In an accompanying review, the Sentinel extolled the work and its author:
We present to our readers, this morning, the famous poem of our distinguished citizen, Mr. Smith; the production of which places him at once among the first poets of the age. The perusal of it will not fail to discover “internal evidences” of genius such as animated and inspired the bards of other ages.  The poem is short for an epic, but brevity is the very soul of wit and poetry, and we are happy to note that our bard has simply said all he had to say and stopped.

The review acknowledged that the poem was not perfect, “though approaching perfection”, and offered Mr. Smith some constructive criticism, “prompted by the best wishes for his ultimate success in the path of renown which he has chosen.” In particular, the Sentinel found the line stating that the poem's hero “folded his arms and lit his pipe” to be somewhat obscure.  “How he lit his pipe we are at a loss to discover, unless it was by his eyes before he 'cast them up and down,' as we are assured in the second verse he did.”  Though these “legerdemain tricks” were admittedly impressive, the reviewer wished for a little more detail as to how they were performed.

Wheeler records that Limpy quickly “became the most notorious man in Milwaukee”, and the number of his fans grew with each subsequent effort.  “Every body praised Smith, every body being fond of jokes, especially such colossal jokes as these.” But (at least at first) he took the praise as entirely sincere, and, greatly encouraged thereby, turned his pen to the production of a true epic poem: Ma-ka-tai-me-she-kia-kiak, or, Black Hawk and Scenes in the West.  

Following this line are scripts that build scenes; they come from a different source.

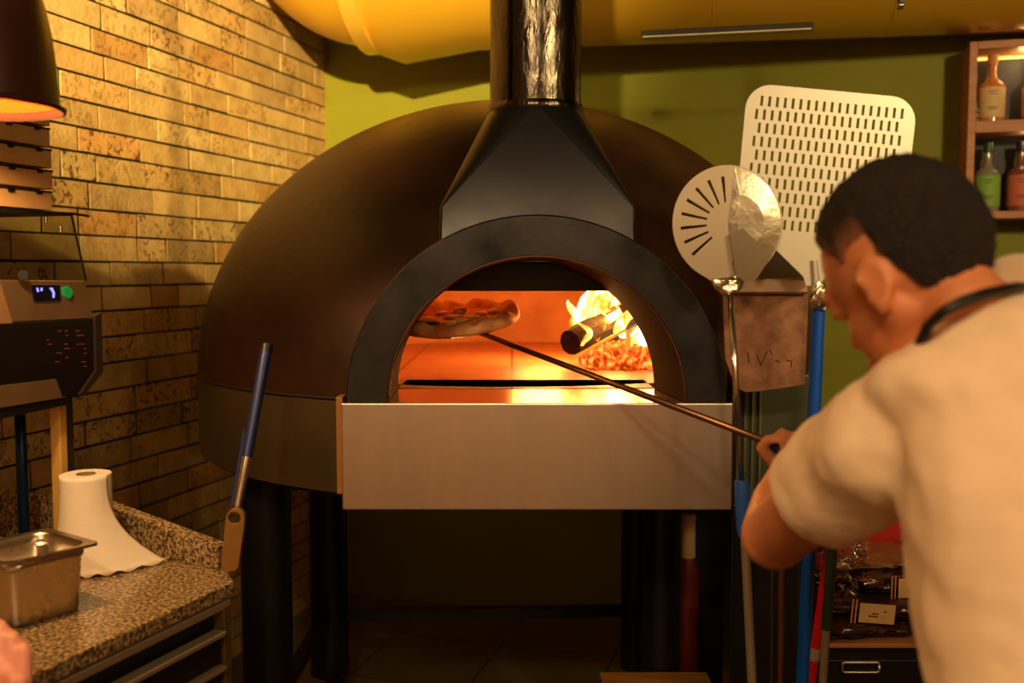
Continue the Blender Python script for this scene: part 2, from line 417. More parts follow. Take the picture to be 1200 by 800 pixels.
link('arch_trim', tubem([v + Vector((0, 0, 0)) for v in arc(MX, 2.004, RI + .001)], .0035, n=8), mat('copper_edge', rgb(96, 60, 36), .4, .7), oven, smooth=True)
# lintel: plate filling the top of the inner arch, flat lower edge
ZL = P(620, 341, IY).z
half = math.sqrt(.290 ** 2 - (ZL - HZ) ** 2)
a0 = math.atan2(ZL - HZ, half)
outl = [(.290 * math.cos(a0 + (PI - 2 * a0) * k / 24), .290 * math.sin(a0 + (PI - 2 * a0) * k / 24)) for k in range(25)]
flat_plate('lintel_plate', outl, [], .012, Matrix.Translation((IX, IY + .01, HZ)) @ Matrix.Rotation(PI / 2, 4, 'X'), M['blackp'], oven)

# stainless front panel with folded edges
pl = P(400, 472, 2.0); pr_ = P(857, 597, 2.0)
bm = boxm(((pl.x + pr_.x) / 2, 2.002, (pl.z + pr_.z) / 2), (pr_.x - pl.x, .012, pl.z - pr_.z))
link('front_panel', bm, M['steel'], oven, bevel=.003)
bm = boxm(((pl.x + pr_.x) / 2, 2.11, (pl.z + pr_.z) / 2 + .01), (pr_.x - pl.x - .02, .20, pl.z - pr_.z - .04))
link('panel_box', bm, M['blackp'], oven)
bm = boxm((pl.x - .006, 2.035, (pl.z + pr_.z) / 2 + .02), (.014, .05, .20)); link('side_flange', bm, mat('tan_edge', rgb(150, 105, 50), .5, .3), oven, bevel=.002)
bm = boxm((pr_.x + .004, 2.035, (pl.z + pr_.z) / 2 + .02), (.010, .05, .20)); link('side_flange', bm, M['blackp'], oven, bevel=.002)

# flue hood: rectangle to round transition over a straight band
HXc = P(629, 200, 2.1).x; yb0, yb1 = 2.03, 2.42; hw = .198
ZB = P(600, 242, 2.03).z; ZT = P(600, 122, 2.115).z; rc = .102; CY = 2.215
def rr3(z, w_, y0, y1, r, n=8):
    return [Vector((HXc + x, (y0 + y1) / 2 + y, z)) for x, y in rrect(w_, y1 - y0, r, n)]
N = 4 * 9
sq = rr3(ZB, 2 * hw, yb0, yb1, .006)
sqb = rr3(1.50, 2 * hw + .004, yb0 - .012, yb1, .006)
ang = [math.radians(a) for q in range(4) for a in [q * 90 + 90 * k / 8 for k in range(9)]]
cir = [Vector((HXc + rc * math.cos(a), CY + rc * math.sin(a), ZT)) for a in ang]
bm = bmesh.new(); hv = rings(bm, [sqb, sq, cir], cap=False)
for q_ in range(36):
    if q_ % 9 in (0, 8):
        for ra_, rb2 in ((hv[1], hv[2]), (hv[0], hv[1])):
            e_ = bm.edges.get((ra_[q_], rb2[q_]))
            if e_: e_.smooth = False
link('flue_hood', bm, M['hood'], oven, smooth=True)
bm = bmesh.new(); lathe(bm, [(rc + .003, ZT - .004), (rc + .004, ZT + .004), (rc + .001, ZT + .012), (rc - .002, ZT + .012), (rc - .002, RH)], (HXc, CY, 0), 64)
link('chimney_pipe', bm, M['flue'], oven, smooth='auto')
bm = bmesh.new(); 
tube(bm, [(HXc - rc * .55, CY - rc * .84, ZT + .01), (HXc - rc * .55, CY - rc * .84, RH)], .0035, n=6)
link('pipe_seam', bm, M['flue'], oven, smooth=True)

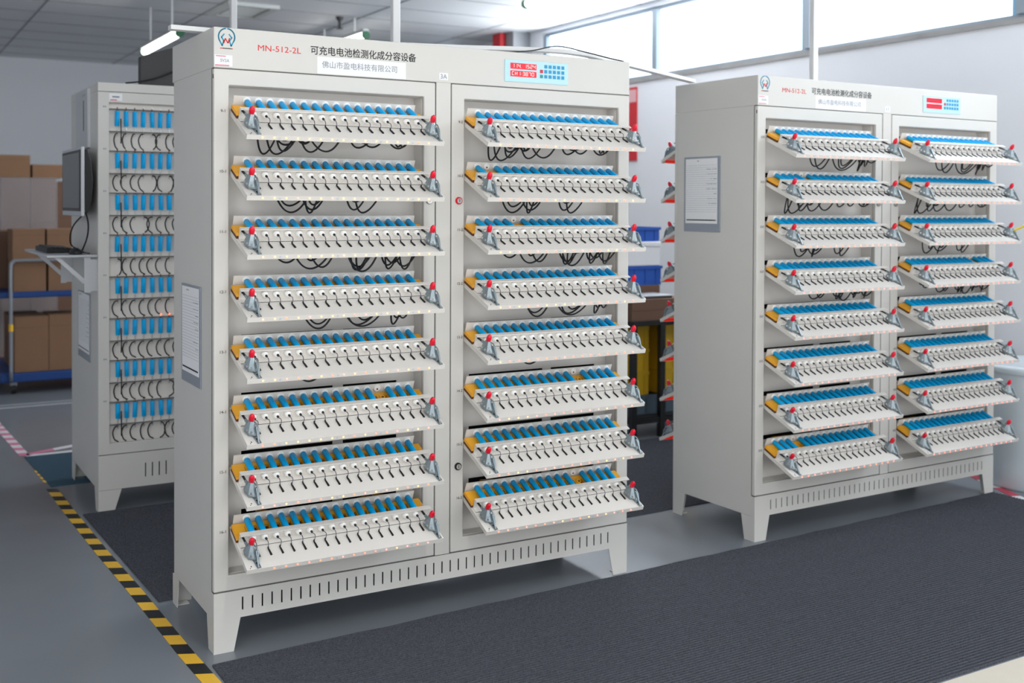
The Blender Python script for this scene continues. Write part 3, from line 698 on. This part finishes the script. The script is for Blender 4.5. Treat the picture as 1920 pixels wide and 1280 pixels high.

This 274-page work lays out in six cantos the (con:t 5) (con:t 2) story of the Sac & Fox chief Black Hawk, interspersed with vignettes of frontier life.  (The Sac & Fox Nation is the American Indian tribe whose modern flag is identical to that of the Kingdom of Talossa.)  Smith had the book published at his own expense in Milwaukee in 1846.  He was not disappointed by the reaction.

Finding Milwaukee now too small a stage for him, he set off on a tour down to Chicago and then off through the East. Smith's fame preceded him as he traveled—in that some of his playful patrons in Milwaukee wrote to friends back east to arrange for an appropriate reception in each city he visited.  But proving that no publicity is bad publicity, the over-the-top accolades he received at every stop resulted in sales.  

According to Wheeler, "The thing became so flagrant, that at last, one or two, not appreciating the joke or else tired of it, went to Mr. Smith and solemnly assured him that the public were 'running a rig' upon him--making a scape-goat of him--and so forth.  Mr. Smith referred to the receipts of his book, and replied: 'Not much, I guess.' "  Ma-ka-tai-me-she-kia-kiak was the first book of verse to be published in Wisconsin.

The fact that Smith willingly played along with the joke that others thought they were playing on him is evidenced by a letter he wrote to the Syracuse Star in November 1846, which ran alongside an article reporting the arrival of the celebrated “Wisconsin Bard” in Syracuse, New York.

Illustrious brethren of the sacred order!
(For famous deeds require a just recorder,)
Having disposed of this, my next edition,
Retrieved the worst of my forlorn condition,
And felt the force of your far reaching power,
And been admitted to your sacred bower,
And learned the hidden mysteries of your craft,
And on your pockets made a handsome draft:
While I your dupe was duping you the while--
When you hid laughter I concealed a smile!
I close this drama now and bid farewell,
And of this farce will more in future tell.